** start Dataset extract **
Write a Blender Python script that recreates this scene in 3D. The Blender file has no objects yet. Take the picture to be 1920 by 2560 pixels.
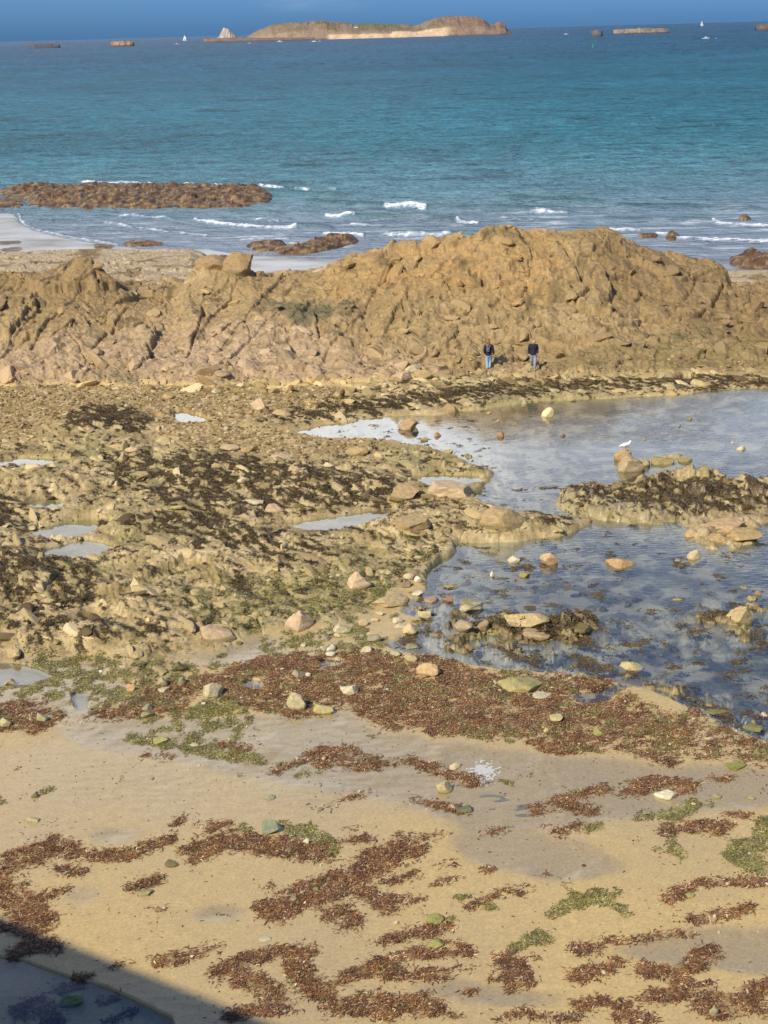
import bpy, bmesh, math, random
import numpy as np
from mathutils import Vector, Matrix
R = math.radians
sc = bpy.context.scene
col = sc.collection
rng = np.random.default_rng(7)
random.seed(7)

# ------------------------------------------------------------------ camera
F, CX, CY = 3850.0, 960.0, 1280.0           # focal length and centre for a 1920 x 2560 frame
CAMH = 18.5
PITCH, ROLL = R(17.41), R(1.55)
camd = bpy.data.cameras.new('camera'); cam = bpy.data.objects.new('camera', camd); col.objects.link(cam)
camd.sensor_fit = 'VERTICAL'; camd.sensor_height = 24; camd.lens = 24 * F / 2560
camd.clip_start = 0.5; camd.clip_end = 30000
fwd = np.array([0, math.cos(PITCH), -math.sin(PITCH)])
r0 = np.array([1.0, 0, 0]); u0 = np.array([0, math.sin(PITCH), math.cos(PITCH)])
rt = r0 * math.cos(ROLL) - u0 * math.sin(ROLL)
up = u0 * math.cos(ROLL) + r0 * math.sin(ROLL)
m = Matrix.Identity(4)
for i in range(3):
    m[i][0] = rt[i]; m[i][1] = up[i]; m[i][2] = -fwd[i]
m[2][3] = CAMH
cam.matrix_world = m
sc.camera = cam

# ------------------------------------------------------------------ world, sun, exposure
SUN_E = R(39.8); SUN_AZ = (-0.64, -0.77)
sdir = Vector((SUN_AZ[0] * math.cos(SUN_E), SUN_AZ[1] * math.cos(SUN_E), math.sin(SUN_E))).normalized()
w = bpy.data.worlds.new('World'); sc.world = w; w.use_nodes = True
nt = w.node_tree; nt.nodes.clear(); N = nt.nodes.new; L = nt.links.new
wo = N('ShaderNodeOutputWorld'); bg = N('ShaderNodeBackground'); L(bg.outputs[0], wo.inputs[0])
bg.inputs[1].default_value = 0.096
sky = N('ShaderNodeTexSky'); sky.sky_type = 'NISHITA'; sky.sun_disc = False
sky.sun_elevation = SUN_E; sky.sun_rotation = math.atan2(SUN_AZ[0], SUN_AZ[1])
sky.air_density = 1.0; sky.dust_density = 0.6; sky.ozone_density = 2.0
tc = N('ShaderNodeTexCoord'); sep = N('ShaderNodeSeparateXYZ'); L(tc.outputs['Generated'], sep.inputs[0])
tint = N('ShaderNodeValToRGB'); L(sep.outputs[2], tint.inputs[0])      # a slate blue rain haze low over the sea
cr = tint.color_ramp; cr.elements[0].position = 0.0; cr.elements[0].color = (.16, .42, 1.12, 1)
cr.elements[1].position = 0.09; cr.elements[1].color = (.64, .69, .80, 1)
e = cr.elements.new(0.028); e.color = (.21, .48, 1.2, 1)
e = cr.elements.new(0.34); e.color = (.62, .71, .88, 1)
e = cr.elements.new(0.5); e.color = (.36, .66, 1.3, 1)
mul = N('ShaderNodeMix'); mul.data_type = 'RGBA'; mul.blend_type = 'MULTIPLY'; mul.inputs[0].default_value = 1
L(sky.outputs[0], mul.inputs[6]); L(tint.outputs[0], mul.inputs[7])
mul2 = N('ShaderNodeMix'); mul2.data_type = 'RGBA'; mul2.blend_type = 'MULTIPLY'; mul2.inputs[0].default_value = 1
L(mul.outputs[2], mul2.inputs[6]); mul2.inputs[7].default_value = (1.14, 1.06, 1.0, 1); mul = mul2
mp = N('ShaderNodeMapping'); mp.inputs['Scale'].default_value = (3.2, 3.2, 15); L(tc.outputs['Generated'], mp.inputs[0])
cn = N('ShaderNodeTexNoise'); cn.inputs['Scale'].default_value = 1.6; cn.inputs['Detail'].default_value = 7; cn.inputs['Roughness'].default_value = .55
L(mp.outputs[0], cn.inputs[0])
band = N('ShaderNodeValToRGB'); L(sep.outputs[2], band.inputs[0])       # cumulus bank above the haze
b = band.color_ramp; b.elements[0].position = .045; b.elements[0].color = (0, 0, 0, 1)
b.elements[1].position = .09; b.elements[1].color = (.62, .62, .62, 1)
for p, v in ((.19, .62), (.235, .92), (.262, .86), (.29, .66), (.44, .60), (.53, .20), (.8, .12)):
    e = b.elements.new(p); e.color = (v, v, v, 1)
xm = N('ShaderNodeMapRange'); L(sep.outputs[0], xm.inputs[0])           # denser to the left
xm.inputs[1].default_value = .01; xm.inputs[2].default_value = .11; xm.inputs[3].default_value = 0.08; xm.inputs[4].default_value = -.24
ad = N('ShaderNodeMath'); ad.operation = 'ADD'; L(cn.outputs[0], ad.inputs[0]); L(band.outputs[0], ad.inputs[1])
ad2 = N('ShaderNodeMath'); ad2.operation = 'ADD'; L(ad.outputs[0], ad2.inputs[0]); L(xm.outputs[0], ad2.inputs[1])
cm = N('ShaderNodeMapRange'); cm.interpolation_type = 'SMOOTHSTEP'; L(ad2.outputs[0], cm.inputs[0])
cm.inputs[1].default_value = .66; cm.inputs[2].default_value = 1.66; cm.inputs[3].default_value = 0; cm.inputs[4].default_value = .9
mx = N('ShaderNodeMix'); mx.data_type = 'RGBA'; L(cm.outputs[0], mx.inputs[0]); L(mul.outputs[2], mx.inputs[6])
mx.inputs[7].default_value = (17, 17, 17.3, 1)
L(mx.outputs[2], bg.inputs[0])
sl = bpy.data.lights.new('sun', 'SUN'); sl.energy = 4.4; sl.angle = R(.5); sl.color = (1, .93, .775)
so = bpy.data.objects.new('sun', sl); col.objects.link(so); so.rotation_euler = sdir.to_track_quat('Z', 'Y').to_euler()
sc.view_settings.view_transform = 'Standard'; sc.view_settings.look = 'None'; sc.view_settings.gamma = 1
sc.view_settings.exposure = 0.10
sc.render.engine = 'CYCLES'; sc.cycles.max_bounces = 6; sc.cycles.transparent_max_bounces = 12
sc.cycles.caustics_reflective = False; sc.cycles.caustics_refractive = False

# ------------------------------------------------------------------ geometry of the view
def project(x, y, z):
    z = z - CAMH
    d = y * fwd[1] + z * fwd[2]
    a = x * rt[0] + y * rt[1] + z * rt[2]
    b_ = x * up[0] + y * up[1] + z * up[2]
    return CX + F * a / d, CY - F * b_ / d
def ray(u, v):
    d = fwd + rt * ((u - CX) / F) + up * ((CY - v) / F)
    return d
def ground(u, v, z=0.0):
    d = ray(u, v); t = (z - CAMH) / d[2]
    return d[0] * t, d[1] * t
def at_y(u, v, Y):
    d = ray(u, v); t = Y / d[1]
    return d[0] * t, CAMH + d[2] * t
def lin(c):
    c = np.asarray(c, float) / 255
    return np.where(c < .04045, c / 12.92, ((c + .055) / 1.055) ** 2.4)
def ALB(r_, g_, b_, k=.80):          # a colour seen in sunlight -> the surface's own colour
    return (lin((r_, g_, b_)) * k).astype(np.float32)

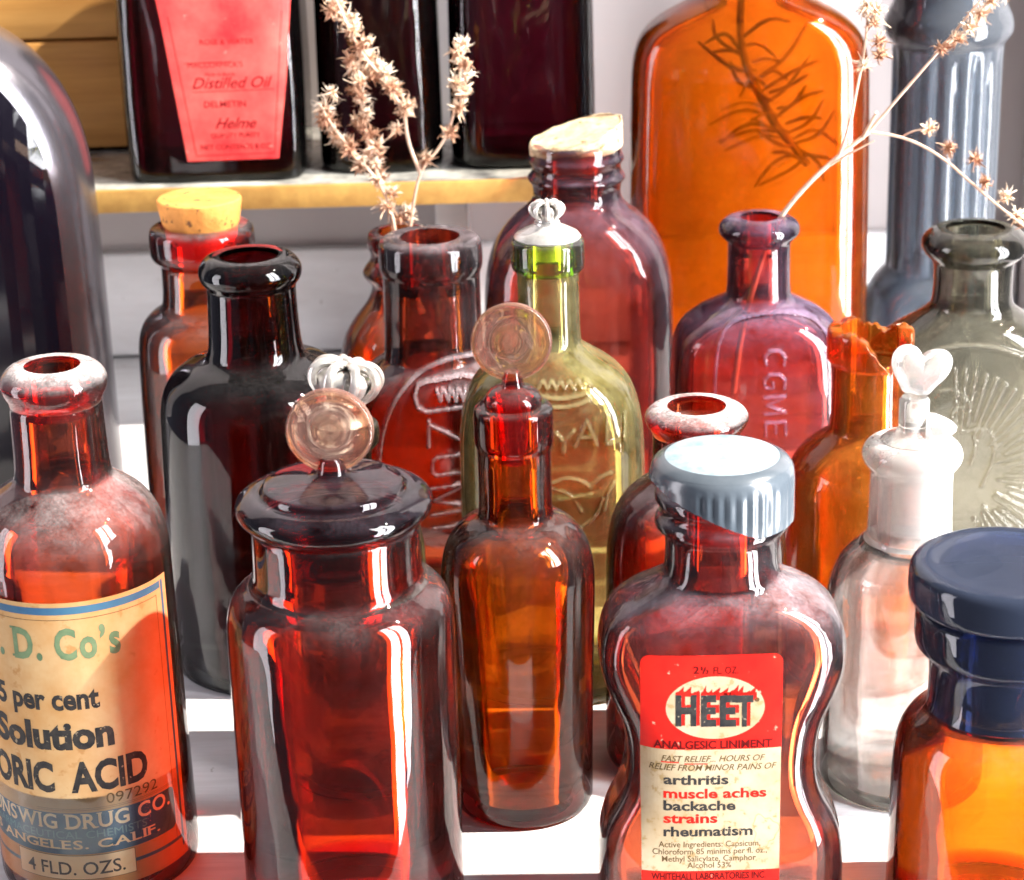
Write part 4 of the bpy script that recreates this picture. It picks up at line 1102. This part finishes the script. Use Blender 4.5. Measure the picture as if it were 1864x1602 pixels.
# ------------------------------------------------------------------ dried plants
def flower_head(root, c, size, seed, mats):
    rnd = random.Random(seed); mb = MB()
    vv, ff = lathe([(0.01, -0.10*size), (0.10*size, -0.06*size), (0.14*size, 0), (0.11*size, 0.07*size), (0.01, 0.1*size)], 10)
    mb.add(vv, ff, 1)
    n = 60
    for k in range(n):
        u = rnd.uniform(-1, 1); a = rnd.uniform(0, 2*math.pi); q = math.sqrt(1-u*u)
        dr = np.array((q*math.cos(a), q*math.sin(a), u))
        bend = np.array((rnd.uniform(-1, 1), rnd.uniform(-1, 1), rnd.uniform(-0.7, 1.0))); side = np.cross(dr, bend); side /= np.linalg.norm(side)+1e-9
        ln = size*rnd.choice((0.2, 0.24, 0.28, 0.34, 0.4, 0.5))*rnd.uniform(0.85, 1.15); wd = 0.030*rnd.uniform(0.6, 1.5)
        turn = rnd.uniform(0.3, 2.6)*rnd.choice((1, 1, 1, -0.4)); axis = np.cross(dr, bend); axis /= np.linalg.norm(axis)+1e-9
        p_ = dr*0.09*size; pts = [p_]; side = axis
        for j in range(5):
            an = turn*((j+1)/5)**1.3
            dd_ = dr*math.cos(an)+np.cross(axis, dr)*math.sin(an)
            p_ = p_+dd_*ln/5; pts.append(p_)
        V = []
        for j, p in enumerate(pts):
            w_ = wd*(1-0.85*(j/5)**1.5); nrm = np.cross(side, dr)*0.012
            V += [tuple(p-side*w_), tuple(p+nrm), tuple(p+side*w_)]
        F = []
        for j in range(5):
            F += [(3*j, 3*j+1, 3*j+4, 3*j+3), (3*j+1, 3*j+2, 3*j+5, 3*j+4)]
        mb.add(V, F, 0)
    return mb.build('flower_head', [rnd.choice((M['dry'], M['dry_b'], M['dry_c'])), mats[1]], root, c, sharp=None)
def px3(px, py, Y, ref): p = at(px, py, Y); return (p[0]-ref[0], p[1]-ref[1], p[2]-ref[2])

# stalks in the round bottle
Y0 = 68.2
ref = (at(738, 430, Y0)[0], Y0, at(738, 430, Y0)[2]-3.0)
root = thing('dried_flowers', 'bushy branched dried flower stalks standing in the small round bottle', 'dried flowers', ref)
branches = [
    [(735, 600), (745, 430), (752, 370), (765, 310), (800, 270), (820, 232), (834, 170), (845, 70)],
    [(735, 600), (722, 420), (700, 345), (655, 290), (608, 235), (582, 190)],
    [(700, 345), (672, 280), (660, 205), (648, 130)],
    [(765, 315), (742, 258), (736, 200), (695, 140), (652, 90), (608, -10)]]
for k, b in enumerate(branches):
    n = len(b)
    path = smooth_path([px3(x, y, Y0-0.4*(i/n)*(1 if k % 2 else -1), ref) for i, (x, y) in enumerate(b)], 2)
    v, f = tube(path, [0.065-0.035*j/len(path) for j in range(len(path))], 7); mesh_obj('stem', v, f, M['twig'], root)
heads = [(775, 290, .50), (820, 242, .5), (836, 195, .5), (830, 150, .55), (842, 118, .5), (845, 80, .5),
         (725, 398, .55), (742, 385, .5), (705, 375, .55), (712, 352, .5), (690, 322, .6), (655, 302, .55), (638, 272, .5), (612, 250, .5), (600, 222, .55), (590, 196, .6), (604, 168, .5),
         (672, 245, .55), (662, 215, .5), (660, 180, .5), (655, 150, .55), (645, 125, .55), (668, 280, .4), (686, 330, .4),
         (722, 236, .5), (742, 190, .5), (735, 205, .45), (715, 160, .55), (694, 132, .6), (672, 105, .6), (655, 85, .6), (640, 55, .6), (625, 30, .6), (612, 5, .6), (606, -20, .5), (636, 108, .5)]
rnd0 = random.Random(5)
for (x0, y0), (x1, y1), n in (((690, 330), (585, 195), 8), ((676, 285), (648, 130), 8), ((735, 215), (612, 10), 13), ((832, 190), (845, 80), 5)):
    for k in range(n):
        q = (k+rnd0.uniform(0, 0.8))/n
        heads.append((x0+(x1-x0)*q+rnd0.uniform(-16, 16), y0+(y1-y0)*q+rnd0.uniform(-8, 8), rnd0.uniform(0.28, 0.5)))
for i, (x, y, s_) in enumerate(heads):
    flower_head(root, px3(x, y, Y0-0.35*math.sin(i*1.7), ref), s_*1.6, i, [M['dry'], M['dry_core']])

# twig in the panelled bottle
Y0 = YN
pt = at(1404, 415, Y0)
ref = (pt[0], Y0, pt[2]-6.0)
root = thing('dried_twig', 'dried branching twig with sparse papery flowers, leaning right from the panelled bottle', 'dried flowers', ref)
br = [([(1335, 715), (1350, 600), (1384, 480), (1408, 415), (1440, 368), (1500, 305), (1585, 238)], 0.09, 0.06),
      ([(1528, 282), (1548, 225), (1562, 150), (1575, 90), (1582, -20)], 0.045, 0.03),
      ([(1582, 240), (1640, 172), (1690, 115), (1745, 50), (1800, -20)], 0.05, 0.03),
      ([(1583, 240), (1650, 250), (1715, 285), (1770, 335), (1830, 385), (1900, 440)], 0.05, 0.035),
      ([(1570, 252), (1590, 215), (1596, 205)], 0.06, 0.05),
      ([(1505, 305), (1545, 280), (1592, 256)], 0.035, 0.02),
      ([(1645, 247), (1662, 238), (1680, 236)], 0.03, 0.02)]
for k, (b, r0, r1) in enumerate(br):
    path = smooth_path([px3(x, y, Y0-(0.25*i if k else 0), ref) for i, (x, y) in enumerate(b)], 2)
    v, f = tube(path, [r0+(r1-r0)*j/len(path) for j in range(len(path))], 8); mesh_obj('stem', v, f, M['twig'], root)
heads = [(1572, 118, .4), (1600, 75, .5), (1590, 40, .5), (1578, 12, .5), (1602, 100, .42), (1596, 20, .5), (1716, 88, .45), (1742, 70, .5), (1765, 48, .5), (1785, 25, .5), (1805, 0, .5), (1830, -15, .5), (1690, 235, .42), (1726, 268, .42), (1776, 290, .45), (1792, 332, .38), (1830, 358, .45), (1852, 392, .45), (1870, 410, .4)]
for i, (x, y, s_) in enumerate(heads):
    flower_head(root, px3(x, y, Y0-0.9, ref), s_*1.6, 100+i, [M['dry'], M['dry_core']])

# needle sprig inside the orange flask
Y0 = YK-0.3
pt = at(1400, 250, Y0); ref = (pt[0], Y0, pt[2]-3)
root = thing('needle_sprig', 'dark needle leaved sprig hanging inside the big orange flask', 'sprig', ref)
stp = [(1362, -90), (1345, 20), (1352, 110), (1382, 172), (1412, 230), (1450, 272), (1470, 300)]
path = smooth_path([px3(x, y, Y0, ref) for x, y in stp], 2)
v, f = tube(path, [0.15-0.07*abs(j/len(path)-0.6) for j in range(len(path))], 8); mesh_obj('stem', v, f, M['leaf'], root)
rnd1 = random.Random(11)
extra = []
for k in range(16):
    q = k/15; bx, by = 1350+(1465-1350)*q**0.9, 85+(295-85)*q
    sd_ = -1 if k % 2 else 1; ln_ = rnd1.uniform(45, 85)
    extra.append(((bx, by), (bx+sd_*ln_*0.5, by-rnd1.uniform(-5, 22)), (bx+sd_*ln_, by+rnd1.uniform(-45, 25))))
leaves = [((1345, 90), (1322, 55), (1282, 80)), ((1348, 100), (1300, 70), (1298, 35)), ((1360, 130), (1310, 110), (1270, 75)), ((1365, 150), (1430, 110), (1470, 40)), ((1380, 170), (1440, 130), (1490, 110)),
          ((1395, 200), (1360, 180), (1312, 200)), ((1400, 210), (1350, 195), (1290, 228)), ((1405, 220), (1460, 175), (1500, 165)), ((1415, 235), (1360, 220), (1310, 262)), ((1418, 240), (1370, 235), (1305, 258)),
          ((1425, 245), (1475, 225), (1500, 180)), ((1430, 250), (1380, 245), (1318, 275)), ((1440, 262), (1490, 250), (1520, 200)), ((1455, 280), (1410, 290), (1372, 342)), ((1462, 290), (1440, 310), (1380, 338)),
          ((1390, 190), (1430, 165), (1475, 100)), ((1350, 70), (1400, 30), (1440, 40)), ((1372, 160), (1340, 150), (1330, 110)), ((1445, 268), (1490, 290), (1500, 330))]
for q in leaves+extra:
    dy_ = random.uniform(-1.0, 1.0)
    p = smooth_path([px3(x, y, Y0-0.45*i*dy_, ref) for i, (x, y) in enumerate(q)], 2)
    v, f = tube(p, [0.066*math.sin(math.pi*(0.12+0.86*j/(len(p)-1)))**0.6+0.006 for j in range(len(p))], 6)
    mesh_obj('needle', v, f, M['leaf'], root)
** end Dataset extract **
What is required: Exactly as written, repeat the lines from the beginning of the entries up to and including the line with "sc.camera = cam", but not the pictures.

Finished answer:
Write a Blender Python script that recreates this scene in 3D. The Blender file has no objects yet. Take the picture to be 1920 by 2560 pixels.
import bpy, bmesh, math, random
import numpy as np
from mathutils import Vector, Matrix
R = math.radians
sc = bpy.context.scene
col = sc.collection
rng = np.random.default_rng(7)
random.seed(7)

# ------------------------------------------------------------------ camera
F, CX, CY = 3850.0, 960.0, 1280.0           # focal length and centre for a 1920 x 2560 frame
CAMH = 18.5
PITCH, ROLL = R(17.41), R(1.55)
camd = bpy.data.cameras.new('camera'); cam = bpy.data.objects.new('camera', camd); col.objects.link(cam)
camd.sensor_fit = 'VERTICAL'; camd.sensor_height = 24; camd.lens = 24 * F / 2560
camd.clip_start = 0.5; camd.clip_end = 30000
fwd = np.array([0, math.cos(PITCH), -math.sin(PITCH)])
r0 = np.array([1.0, 0, 0]); u0 = np.array([0, math.sin(PITCH), math.cos(PITCH)])
rt = r0 * math.cos(ROLL) - u0 * math.sin(ROLL)
up = u0 * math.cos(ROLL) + r0 * math.sin(ROLL)
m = Matrix.Identity(4)
for i in range(3):
    m[i][0] = rt[i]; m[i][1] = up[i]; m[i][2] = -fwd[i]
m[2][3] = CAMH
cam.matrix_world = m
sc.camera = cam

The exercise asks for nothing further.